The problem:
Say how many lines contain "from"; the answer is the number alone.

Given material:
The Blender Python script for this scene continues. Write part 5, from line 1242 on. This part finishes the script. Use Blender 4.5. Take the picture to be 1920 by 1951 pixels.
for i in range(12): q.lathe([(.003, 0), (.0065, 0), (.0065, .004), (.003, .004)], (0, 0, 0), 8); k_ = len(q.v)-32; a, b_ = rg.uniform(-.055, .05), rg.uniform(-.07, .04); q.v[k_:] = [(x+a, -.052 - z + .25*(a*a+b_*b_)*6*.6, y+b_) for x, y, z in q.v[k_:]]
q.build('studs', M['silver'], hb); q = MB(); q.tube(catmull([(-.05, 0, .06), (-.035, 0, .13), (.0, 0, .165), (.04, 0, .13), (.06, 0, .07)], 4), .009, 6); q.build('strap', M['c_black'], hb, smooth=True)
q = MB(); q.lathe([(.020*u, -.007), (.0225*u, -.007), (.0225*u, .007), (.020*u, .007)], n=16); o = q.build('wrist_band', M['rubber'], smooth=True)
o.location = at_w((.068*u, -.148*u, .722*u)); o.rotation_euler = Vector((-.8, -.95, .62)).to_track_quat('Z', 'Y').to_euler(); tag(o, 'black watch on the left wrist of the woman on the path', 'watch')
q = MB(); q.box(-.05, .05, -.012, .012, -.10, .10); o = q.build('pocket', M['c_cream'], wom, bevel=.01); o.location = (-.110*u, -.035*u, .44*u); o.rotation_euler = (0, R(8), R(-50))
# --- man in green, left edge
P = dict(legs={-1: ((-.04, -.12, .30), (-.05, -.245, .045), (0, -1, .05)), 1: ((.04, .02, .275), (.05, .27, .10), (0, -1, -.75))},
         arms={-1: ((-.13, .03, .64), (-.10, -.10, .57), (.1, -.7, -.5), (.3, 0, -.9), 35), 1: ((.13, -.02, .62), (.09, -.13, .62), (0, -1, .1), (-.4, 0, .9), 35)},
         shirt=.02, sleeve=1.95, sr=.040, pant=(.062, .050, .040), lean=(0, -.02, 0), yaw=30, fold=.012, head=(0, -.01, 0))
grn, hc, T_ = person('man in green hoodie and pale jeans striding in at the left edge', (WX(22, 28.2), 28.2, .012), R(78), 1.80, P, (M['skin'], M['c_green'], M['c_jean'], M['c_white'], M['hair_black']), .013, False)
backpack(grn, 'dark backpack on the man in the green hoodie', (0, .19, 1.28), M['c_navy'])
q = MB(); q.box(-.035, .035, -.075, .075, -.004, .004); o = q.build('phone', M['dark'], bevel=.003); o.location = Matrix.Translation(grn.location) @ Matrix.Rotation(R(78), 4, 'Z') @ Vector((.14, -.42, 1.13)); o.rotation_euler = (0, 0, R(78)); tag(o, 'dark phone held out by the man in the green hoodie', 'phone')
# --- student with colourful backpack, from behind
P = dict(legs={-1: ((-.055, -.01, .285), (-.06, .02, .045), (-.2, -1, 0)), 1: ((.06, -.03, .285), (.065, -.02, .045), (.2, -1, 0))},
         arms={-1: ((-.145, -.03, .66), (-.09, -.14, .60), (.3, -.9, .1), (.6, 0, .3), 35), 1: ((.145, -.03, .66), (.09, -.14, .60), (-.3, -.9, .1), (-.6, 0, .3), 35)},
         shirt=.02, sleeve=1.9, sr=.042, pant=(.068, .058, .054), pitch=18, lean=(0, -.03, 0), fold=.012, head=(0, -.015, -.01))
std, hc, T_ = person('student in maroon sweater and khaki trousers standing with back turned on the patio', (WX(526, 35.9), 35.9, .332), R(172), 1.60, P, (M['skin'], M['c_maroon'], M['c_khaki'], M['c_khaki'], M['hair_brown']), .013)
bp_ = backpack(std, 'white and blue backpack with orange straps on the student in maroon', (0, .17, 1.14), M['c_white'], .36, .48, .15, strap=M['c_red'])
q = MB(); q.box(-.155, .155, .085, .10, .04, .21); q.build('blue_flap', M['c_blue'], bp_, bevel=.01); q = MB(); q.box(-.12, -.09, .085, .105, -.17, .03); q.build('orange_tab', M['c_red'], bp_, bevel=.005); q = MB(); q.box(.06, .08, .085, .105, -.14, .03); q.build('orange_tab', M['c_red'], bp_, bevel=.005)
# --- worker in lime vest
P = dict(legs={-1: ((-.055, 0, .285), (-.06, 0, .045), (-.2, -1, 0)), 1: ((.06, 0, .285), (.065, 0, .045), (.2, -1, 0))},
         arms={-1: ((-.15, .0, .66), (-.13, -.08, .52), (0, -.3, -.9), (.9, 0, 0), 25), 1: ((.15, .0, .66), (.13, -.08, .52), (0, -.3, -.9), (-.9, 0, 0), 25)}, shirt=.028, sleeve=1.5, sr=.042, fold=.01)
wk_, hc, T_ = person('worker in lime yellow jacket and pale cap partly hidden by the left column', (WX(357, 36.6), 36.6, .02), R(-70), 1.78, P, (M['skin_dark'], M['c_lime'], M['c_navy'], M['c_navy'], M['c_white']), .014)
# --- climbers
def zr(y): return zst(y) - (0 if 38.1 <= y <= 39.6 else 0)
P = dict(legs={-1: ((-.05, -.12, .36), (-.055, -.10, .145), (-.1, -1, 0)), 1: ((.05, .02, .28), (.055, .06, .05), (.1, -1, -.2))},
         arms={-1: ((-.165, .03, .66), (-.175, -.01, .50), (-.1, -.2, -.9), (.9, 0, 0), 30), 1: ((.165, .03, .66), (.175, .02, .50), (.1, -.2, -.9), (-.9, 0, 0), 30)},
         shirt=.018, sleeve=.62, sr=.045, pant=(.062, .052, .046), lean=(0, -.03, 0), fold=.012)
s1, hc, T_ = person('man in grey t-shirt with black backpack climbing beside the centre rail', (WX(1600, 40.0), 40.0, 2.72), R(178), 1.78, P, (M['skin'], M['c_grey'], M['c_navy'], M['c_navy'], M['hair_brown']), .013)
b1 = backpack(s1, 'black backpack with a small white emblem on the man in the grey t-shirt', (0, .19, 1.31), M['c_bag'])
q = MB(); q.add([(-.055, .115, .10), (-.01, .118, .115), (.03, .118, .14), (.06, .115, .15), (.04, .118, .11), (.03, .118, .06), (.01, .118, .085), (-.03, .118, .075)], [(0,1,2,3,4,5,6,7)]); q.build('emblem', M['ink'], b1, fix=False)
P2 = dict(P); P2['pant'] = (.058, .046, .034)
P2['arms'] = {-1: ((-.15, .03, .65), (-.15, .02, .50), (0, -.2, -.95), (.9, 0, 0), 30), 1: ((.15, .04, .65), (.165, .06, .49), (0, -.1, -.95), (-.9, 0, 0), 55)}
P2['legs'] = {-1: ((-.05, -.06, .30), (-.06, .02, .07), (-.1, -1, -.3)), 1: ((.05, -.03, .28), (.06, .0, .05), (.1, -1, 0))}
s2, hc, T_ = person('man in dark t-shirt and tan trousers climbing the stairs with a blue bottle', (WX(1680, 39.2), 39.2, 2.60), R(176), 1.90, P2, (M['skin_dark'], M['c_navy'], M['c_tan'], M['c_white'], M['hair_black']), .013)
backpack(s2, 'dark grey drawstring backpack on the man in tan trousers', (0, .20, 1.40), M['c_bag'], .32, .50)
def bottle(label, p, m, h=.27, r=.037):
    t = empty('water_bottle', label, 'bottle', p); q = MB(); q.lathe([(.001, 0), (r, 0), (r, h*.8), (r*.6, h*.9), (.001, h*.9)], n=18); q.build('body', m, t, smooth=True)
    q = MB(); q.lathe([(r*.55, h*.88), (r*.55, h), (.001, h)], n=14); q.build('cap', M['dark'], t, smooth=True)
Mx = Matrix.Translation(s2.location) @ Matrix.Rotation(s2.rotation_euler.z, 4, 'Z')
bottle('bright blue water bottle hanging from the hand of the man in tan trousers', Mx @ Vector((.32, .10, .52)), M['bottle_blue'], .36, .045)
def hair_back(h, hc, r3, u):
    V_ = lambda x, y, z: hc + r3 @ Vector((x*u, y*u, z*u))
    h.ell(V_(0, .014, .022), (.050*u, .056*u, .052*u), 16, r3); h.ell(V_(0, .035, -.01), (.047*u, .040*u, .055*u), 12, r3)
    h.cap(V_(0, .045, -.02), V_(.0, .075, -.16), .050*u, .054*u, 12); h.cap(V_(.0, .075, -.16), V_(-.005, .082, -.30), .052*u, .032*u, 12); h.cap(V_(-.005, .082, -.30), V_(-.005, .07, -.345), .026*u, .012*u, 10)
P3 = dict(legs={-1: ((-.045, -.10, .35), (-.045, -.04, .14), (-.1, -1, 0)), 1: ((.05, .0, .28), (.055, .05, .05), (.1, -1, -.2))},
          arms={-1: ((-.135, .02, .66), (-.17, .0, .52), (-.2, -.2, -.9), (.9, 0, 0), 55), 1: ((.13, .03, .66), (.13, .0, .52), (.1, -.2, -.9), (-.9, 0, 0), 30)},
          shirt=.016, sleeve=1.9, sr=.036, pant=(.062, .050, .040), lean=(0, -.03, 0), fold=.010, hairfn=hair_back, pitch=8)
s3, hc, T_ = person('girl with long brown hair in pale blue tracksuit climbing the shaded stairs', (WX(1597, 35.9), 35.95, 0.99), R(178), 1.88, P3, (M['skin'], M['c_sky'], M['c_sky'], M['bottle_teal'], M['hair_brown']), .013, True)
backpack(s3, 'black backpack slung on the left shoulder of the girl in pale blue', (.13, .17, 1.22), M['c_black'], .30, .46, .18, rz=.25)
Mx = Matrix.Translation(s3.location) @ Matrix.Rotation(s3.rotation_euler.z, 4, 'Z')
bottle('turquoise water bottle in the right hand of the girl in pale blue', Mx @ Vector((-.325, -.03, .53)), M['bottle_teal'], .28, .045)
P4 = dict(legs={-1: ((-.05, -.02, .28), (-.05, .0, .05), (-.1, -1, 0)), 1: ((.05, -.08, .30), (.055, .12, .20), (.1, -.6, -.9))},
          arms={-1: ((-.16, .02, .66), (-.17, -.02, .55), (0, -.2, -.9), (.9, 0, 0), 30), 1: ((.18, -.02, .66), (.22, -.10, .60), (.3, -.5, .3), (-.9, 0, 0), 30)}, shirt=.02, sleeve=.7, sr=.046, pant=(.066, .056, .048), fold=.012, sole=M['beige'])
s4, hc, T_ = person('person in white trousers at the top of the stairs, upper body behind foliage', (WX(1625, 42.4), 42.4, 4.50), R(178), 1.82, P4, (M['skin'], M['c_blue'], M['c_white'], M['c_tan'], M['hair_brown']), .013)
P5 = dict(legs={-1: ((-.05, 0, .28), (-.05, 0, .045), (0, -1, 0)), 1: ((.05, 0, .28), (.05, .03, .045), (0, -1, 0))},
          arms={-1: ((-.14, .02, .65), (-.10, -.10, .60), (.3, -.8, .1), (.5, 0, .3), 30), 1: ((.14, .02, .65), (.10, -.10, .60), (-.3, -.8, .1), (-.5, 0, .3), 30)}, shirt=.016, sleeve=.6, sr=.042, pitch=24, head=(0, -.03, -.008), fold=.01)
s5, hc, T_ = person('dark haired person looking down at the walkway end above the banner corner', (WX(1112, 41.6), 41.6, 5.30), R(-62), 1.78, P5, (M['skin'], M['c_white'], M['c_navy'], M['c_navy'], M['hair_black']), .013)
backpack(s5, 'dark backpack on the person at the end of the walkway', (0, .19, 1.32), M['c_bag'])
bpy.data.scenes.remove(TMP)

Reply to the task:
3